Check each line of the material below for "script", then copy the ones that contain it.

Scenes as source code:
----------------

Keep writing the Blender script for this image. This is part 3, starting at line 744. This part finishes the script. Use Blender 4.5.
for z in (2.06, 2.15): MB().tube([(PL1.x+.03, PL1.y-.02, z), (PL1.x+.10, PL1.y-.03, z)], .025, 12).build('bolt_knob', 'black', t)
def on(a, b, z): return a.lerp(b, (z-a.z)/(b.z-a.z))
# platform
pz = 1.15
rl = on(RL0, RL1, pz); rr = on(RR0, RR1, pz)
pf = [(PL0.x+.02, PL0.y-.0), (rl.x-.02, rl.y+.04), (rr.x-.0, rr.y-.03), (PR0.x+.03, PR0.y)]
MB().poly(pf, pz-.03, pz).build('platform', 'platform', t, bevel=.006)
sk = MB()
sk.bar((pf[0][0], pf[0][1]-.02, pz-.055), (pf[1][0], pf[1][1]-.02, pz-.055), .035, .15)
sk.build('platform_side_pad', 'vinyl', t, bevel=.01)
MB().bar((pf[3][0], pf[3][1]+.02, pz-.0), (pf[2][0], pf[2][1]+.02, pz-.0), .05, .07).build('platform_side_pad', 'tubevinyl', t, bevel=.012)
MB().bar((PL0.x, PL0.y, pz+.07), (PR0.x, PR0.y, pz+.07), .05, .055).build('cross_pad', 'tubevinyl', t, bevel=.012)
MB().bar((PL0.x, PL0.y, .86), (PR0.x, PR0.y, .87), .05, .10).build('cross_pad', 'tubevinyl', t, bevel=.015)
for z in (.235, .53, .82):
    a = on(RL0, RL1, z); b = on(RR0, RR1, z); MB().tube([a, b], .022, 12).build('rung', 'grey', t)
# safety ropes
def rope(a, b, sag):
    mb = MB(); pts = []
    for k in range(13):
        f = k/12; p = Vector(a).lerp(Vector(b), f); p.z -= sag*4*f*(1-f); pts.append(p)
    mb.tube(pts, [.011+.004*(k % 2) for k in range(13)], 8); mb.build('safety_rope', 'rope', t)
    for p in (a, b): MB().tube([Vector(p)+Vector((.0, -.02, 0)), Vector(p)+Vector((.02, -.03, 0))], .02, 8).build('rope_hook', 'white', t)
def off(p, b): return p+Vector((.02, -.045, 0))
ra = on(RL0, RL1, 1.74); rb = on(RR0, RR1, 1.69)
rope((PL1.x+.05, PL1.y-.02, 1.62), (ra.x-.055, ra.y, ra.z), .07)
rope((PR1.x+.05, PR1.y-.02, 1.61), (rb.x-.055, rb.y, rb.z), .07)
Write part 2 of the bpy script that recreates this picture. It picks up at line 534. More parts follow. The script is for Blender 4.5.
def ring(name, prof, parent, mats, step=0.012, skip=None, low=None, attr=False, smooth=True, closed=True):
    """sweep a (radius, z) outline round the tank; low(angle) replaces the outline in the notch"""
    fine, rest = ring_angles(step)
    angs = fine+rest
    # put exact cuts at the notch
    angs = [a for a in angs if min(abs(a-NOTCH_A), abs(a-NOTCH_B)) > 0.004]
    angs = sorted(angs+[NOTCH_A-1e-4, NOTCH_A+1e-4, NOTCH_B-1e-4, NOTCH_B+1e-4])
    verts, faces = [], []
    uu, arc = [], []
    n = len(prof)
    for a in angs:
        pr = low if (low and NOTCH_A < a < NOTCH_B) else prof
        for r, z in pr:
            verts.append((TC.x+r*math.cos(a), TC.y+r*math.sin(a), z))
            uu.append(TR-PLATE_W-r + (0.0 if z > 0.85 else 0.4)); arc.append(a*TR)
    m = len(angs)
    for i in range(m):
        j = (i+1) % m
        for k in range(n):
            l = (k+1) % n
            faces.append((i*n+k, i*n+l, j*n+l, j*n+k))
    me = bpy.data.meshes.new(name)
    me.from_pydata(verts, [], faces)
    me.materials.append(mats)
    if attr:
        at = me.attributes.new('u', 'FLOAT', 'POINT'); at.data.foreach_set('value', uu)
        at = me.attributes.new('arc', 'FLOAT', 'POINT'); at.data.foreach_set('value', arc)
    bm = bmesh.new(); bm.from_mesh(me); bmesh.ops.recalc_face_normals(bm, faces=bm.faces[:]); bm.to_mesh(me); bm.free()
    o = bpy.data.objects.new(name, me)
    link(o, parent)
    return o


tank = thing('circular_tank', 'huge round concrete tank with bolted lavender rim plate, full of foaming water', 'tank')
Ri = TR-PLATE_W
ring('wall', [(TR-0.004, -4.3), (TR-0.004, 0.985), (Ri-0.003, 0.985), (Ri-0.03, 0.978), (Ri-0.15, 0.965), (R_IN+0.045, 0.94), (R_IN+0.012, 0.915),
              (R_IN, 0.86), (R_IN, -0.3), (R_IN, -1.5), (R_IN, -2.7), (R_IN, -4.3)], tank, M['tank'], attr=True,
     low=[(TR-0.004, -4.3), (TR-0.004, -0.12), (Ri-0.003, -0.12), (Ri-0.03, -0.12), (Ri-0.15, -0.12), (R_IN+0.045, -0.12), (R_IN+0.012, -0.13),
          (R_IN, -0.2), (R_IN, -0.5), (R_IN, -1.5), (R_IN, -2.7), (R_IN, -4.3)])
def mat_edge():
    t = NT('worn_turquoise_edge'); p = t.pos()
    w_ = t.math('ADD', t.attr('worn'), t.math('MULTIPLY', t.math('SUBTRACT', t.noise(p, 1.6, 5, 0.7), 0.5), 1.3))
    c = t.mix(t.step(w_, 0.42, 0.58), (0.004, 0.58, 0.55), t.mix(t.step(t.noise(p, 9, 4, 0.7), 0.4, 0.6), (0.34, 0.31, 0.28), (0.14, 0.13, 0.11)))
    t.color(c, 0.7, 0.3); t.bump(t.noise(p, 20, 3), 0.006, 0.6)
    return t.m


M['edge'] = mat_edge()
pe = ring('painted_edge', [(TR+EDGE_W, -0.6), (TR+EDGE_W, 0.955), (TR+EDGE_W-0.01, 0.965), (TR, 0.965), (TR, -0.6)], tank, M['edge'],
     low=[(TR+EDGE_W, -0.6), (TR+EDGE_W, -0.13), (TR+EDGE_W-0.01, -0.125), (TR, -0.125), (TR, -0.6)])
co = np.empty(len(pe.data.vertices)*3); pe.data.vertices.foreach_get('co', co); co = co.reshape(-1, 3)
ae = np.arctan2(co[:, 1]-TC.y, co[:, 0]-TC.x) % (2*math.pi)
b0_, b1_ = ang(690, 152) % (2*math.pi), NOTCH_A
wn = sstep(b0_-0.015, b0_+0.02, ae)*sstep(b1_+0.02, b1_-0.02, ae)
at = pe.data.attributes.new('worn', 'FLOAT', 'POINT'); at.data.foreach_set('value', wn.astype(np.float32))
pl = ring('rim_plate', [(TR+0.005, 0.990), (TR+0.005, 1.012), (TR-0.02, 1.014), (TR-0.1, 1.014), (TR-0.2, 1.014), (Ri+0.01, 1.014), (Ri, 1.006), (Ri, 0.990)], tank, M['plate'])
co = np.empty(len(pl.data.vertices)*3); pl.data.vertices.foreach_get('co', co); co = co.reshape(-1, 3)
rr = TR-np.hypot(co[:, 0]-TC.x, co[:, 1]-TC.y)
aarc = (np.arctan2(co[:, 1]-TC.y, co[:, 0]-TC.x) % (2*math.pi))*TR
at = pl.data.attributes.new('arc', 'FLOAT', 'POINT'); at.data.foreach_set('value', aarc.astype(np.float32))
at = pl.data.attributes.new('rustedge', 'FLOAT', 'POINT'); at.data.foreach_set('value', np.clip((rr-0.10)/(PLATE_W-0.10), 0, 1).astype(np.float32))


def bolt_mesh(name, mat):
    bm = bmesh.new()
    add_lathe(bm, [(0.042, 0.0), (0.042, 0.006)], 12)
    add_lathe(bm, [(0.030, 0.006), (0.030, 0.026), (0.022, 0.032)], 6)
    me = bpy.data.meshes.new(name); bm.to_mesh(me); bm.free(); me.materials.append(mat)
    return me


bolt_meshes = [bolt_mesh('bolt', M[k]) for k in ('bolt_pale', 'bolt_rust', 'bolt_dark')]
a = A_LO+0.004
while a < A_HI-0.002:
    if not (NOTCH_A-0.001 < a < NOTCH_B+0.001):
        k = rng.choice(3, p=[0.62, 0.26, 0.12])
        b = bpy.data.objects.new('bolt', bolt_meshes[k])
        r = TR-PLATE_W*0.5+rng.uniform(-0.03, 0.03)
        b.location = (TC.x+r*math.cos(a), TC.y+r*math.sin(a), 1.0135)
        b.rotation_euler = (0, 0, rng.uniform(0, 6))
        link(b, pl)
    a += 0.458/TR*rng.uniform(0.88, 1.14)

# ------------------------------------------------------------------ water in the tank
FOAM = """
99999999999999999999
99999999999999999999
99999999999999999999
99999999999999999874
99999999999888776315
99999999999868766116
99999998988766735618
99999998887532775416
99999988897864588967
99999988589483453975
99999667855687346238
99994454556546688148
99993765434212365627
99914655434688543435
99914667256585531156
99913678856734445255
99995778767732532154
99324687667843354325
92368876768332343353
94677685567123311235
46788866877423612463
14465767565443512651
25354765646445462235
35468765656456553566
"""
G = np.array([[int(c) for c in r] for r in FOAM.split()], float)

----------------

## Exercise solution
Keep writing the Blender script for this image. This is part 3, starting at line 744. This part finishes the script. Use Blender 4.5.
Write part 2 of the bpy script that recreates this picture. It picks up at line 534. More parts follow. The script is for Blender 4.5.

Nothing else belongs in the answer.